Quelle peut être l’existence entre ces écoliers déshérités de la fortune et ces brillans gentilshommes qui mènent sous le même toit un train de cour ? L’inégalité des conditions ne va-t-elle point susciter des jalousies ? Ne verra-t-on point morgue d’un côté, envie de l’autre ? Non point : « La camaraderie couvre tout. L’ordre social est alors si solidement, si naturellement établi par une longue tradition que jamais grandeur plus voisine, plus provocante, ne fut mieux supportée. » Les Montmorency, les Rohan, les Tavannes, les Duras, sont assis sur les mêmes bancs, à la chapelle, à l’étude et en classe, que les fils des artisans fournisseurs de leurs maisons.

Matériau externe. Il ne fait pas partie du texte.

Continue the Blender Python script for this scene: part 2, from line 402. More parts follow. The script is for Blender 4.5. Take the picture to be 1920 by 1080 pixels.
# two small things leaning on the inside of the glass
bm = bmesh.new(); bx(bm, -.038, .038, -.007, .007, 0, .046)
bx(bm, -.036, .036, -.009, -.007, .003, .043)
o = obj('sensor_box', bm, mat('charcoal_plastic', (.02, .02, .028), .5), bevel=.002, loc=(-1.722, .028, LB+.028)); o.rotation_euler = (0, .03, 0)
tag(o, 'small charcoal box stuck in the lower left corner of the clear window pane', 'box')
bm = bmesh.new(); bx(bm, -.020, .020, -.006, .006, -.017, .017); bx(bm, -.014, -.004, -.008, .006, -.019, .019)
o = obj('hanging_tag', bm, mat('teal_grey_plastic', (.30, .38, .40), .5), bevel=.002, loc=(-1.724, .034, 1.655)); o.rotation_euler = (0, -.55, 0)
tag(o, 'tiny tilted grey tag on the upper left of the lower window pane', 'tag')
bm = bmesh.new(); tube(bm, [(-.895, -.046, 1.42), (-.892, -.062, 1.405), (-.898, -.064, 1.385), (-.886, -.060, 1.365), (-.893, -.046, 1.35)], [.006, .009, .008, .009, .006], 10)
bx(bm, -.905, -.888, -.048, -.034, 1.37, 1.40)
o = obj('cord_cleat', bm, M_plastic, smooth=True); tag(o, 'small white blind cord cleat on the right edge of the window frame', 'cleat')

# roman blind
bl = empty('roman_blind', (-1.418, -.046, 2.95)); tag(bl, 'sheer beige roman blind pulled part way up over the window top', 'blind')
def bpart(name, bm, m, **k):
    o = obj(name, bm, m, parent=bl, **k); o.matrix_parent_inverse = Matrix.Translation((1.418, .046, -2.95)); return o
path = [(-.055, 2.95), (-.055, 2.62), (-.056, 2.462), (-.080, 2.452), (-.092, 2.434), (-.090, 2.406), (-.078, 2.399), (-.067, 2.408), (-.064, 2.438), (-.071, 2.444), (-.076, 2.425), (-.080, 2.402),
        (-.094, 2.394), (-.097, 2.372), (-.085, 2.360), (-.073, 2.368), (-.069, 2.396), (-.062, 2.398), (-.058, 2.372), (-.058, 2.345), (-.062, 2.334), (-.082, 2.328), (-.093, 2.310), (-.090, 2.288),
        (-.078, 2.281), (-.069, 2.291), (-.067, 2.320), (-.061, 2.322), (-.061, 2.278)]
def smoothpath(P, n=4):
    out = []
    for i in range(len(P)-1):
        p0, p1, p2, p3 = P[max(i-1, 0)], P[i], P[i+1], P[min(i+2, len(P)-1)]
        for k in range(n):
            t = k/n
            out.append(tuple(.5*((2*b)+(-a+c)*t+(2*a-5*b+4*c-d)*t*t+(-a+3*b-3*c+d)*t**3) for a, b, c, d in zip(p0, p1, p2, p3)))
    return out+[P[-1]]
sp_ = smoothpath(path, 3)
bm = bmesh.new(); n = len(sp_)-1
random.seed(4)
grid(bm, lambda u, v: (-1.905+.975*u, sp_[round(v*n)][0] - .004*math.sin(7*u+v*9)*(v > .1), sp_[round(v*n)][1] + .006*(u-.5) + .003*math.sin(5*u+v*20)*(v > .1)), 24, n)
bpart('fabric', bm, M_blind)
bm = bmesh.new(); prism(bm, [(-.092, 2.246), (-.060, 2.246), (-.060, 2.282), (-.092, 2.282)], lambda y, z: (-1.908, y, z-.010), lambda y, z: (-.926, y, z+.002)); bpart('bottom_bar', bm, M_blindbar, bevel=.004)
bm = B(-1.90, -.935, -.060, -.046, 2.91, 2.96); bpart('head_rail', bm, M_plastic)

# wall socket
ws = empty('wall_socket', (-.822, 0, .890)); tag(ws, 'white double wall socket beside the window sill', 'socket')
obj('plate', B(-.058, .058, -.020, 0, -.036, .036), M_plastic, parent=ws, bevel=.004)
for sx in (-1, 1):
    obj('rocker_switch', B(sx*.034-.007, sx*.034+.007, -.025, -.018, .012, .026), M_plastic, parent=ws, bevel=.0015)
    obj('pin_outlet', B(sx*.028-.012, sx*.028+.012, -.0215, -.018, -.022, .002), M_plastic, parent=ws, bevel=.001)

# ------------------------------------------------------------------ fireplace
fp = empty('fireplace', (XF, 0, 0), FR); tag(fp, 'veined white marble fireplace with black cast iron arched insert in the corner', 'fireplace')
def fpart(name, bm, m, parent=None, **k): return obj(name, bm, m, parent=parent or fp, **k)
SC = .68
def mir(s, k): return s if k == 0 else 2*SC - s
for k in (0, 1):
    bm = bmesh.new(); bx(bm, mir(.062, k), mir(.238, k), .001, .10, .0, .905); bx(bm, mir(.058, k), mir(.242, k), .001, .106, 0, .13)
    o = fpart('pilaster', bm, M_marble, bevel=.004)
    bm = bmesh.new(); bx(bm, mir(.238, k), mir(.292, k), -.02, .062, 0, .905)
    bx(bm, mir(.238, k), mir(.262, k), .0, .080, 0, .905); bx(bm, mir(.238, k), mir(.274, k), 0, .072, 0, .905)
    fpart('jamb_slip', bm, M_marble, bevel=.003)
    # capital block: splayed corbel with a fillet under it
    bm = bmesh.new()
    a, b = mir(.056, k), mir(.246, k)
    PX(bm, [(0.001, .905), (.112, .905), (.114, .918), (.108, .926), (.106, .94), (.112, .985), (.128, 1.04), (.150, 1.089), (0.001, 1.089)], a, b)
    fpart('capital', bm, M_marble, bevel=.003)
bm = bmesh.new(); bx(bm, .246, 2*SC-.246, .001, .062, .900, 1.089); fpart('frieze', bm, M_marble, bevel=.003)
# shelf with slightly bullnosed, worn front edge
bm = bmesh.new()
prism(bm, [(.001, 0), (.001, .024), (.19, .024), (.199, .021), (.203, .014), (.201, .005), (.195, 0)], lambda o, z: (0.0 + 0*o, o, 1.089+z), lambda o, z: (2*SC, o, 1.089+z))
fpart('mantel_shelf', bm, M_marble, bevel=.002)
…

En ce temps lointain, toute profession a son costume et tout enfant adopte l’habillement de son père ; donc, différence totale de la toilette parmi les condisciples ; les uns sont vêtus de gros drap ou de futaine ; ils portent des bas de laine ou de fil, suivant la saison ; leurs manchettes sont de simple mousseline et leurs jabots sans broderie ; — les autres ont des justaucorps de satin pailleté, à larges basques, ou de brocart à fleurs, dentelles précieuses aux poignets et au col, la jambe moulée dans un étui de soie, et des escarpins à talons blancs. En certaines circonstances seulement, les apparences s’égalisent sous « la robe du collège, » espèce de tunique sans manches qui se passe par-dessus l’habit. En dépit de cette diversité qui paraît choquante à notre sotte susceptibilité égalitaire, point de rancunes accumulées d’une part, nul dédain de l’autre : ni roturiers, ni nobles, ni pauvres, ni riches, ne sont gênés de la promiscuité quotidienne. Ceux-là même qui, plus tard, pour l’abattre, secoueront avec le plus d’acharnement le vieux monde, n’élèveront pas une critique contre ce pêle-mêle dont, modestes boursiers, ils n’ont pas été humiliés. Ni le fiel accumulé de Robespierre, ni la verve débridée de Camille n’auront un mot d’amertume pour les souvenirs

  1. La gratification de Robespierre, en date du 19 juillet 1781, fut de 600 livres. J.-A. Paris, ouv. cit., p. 28.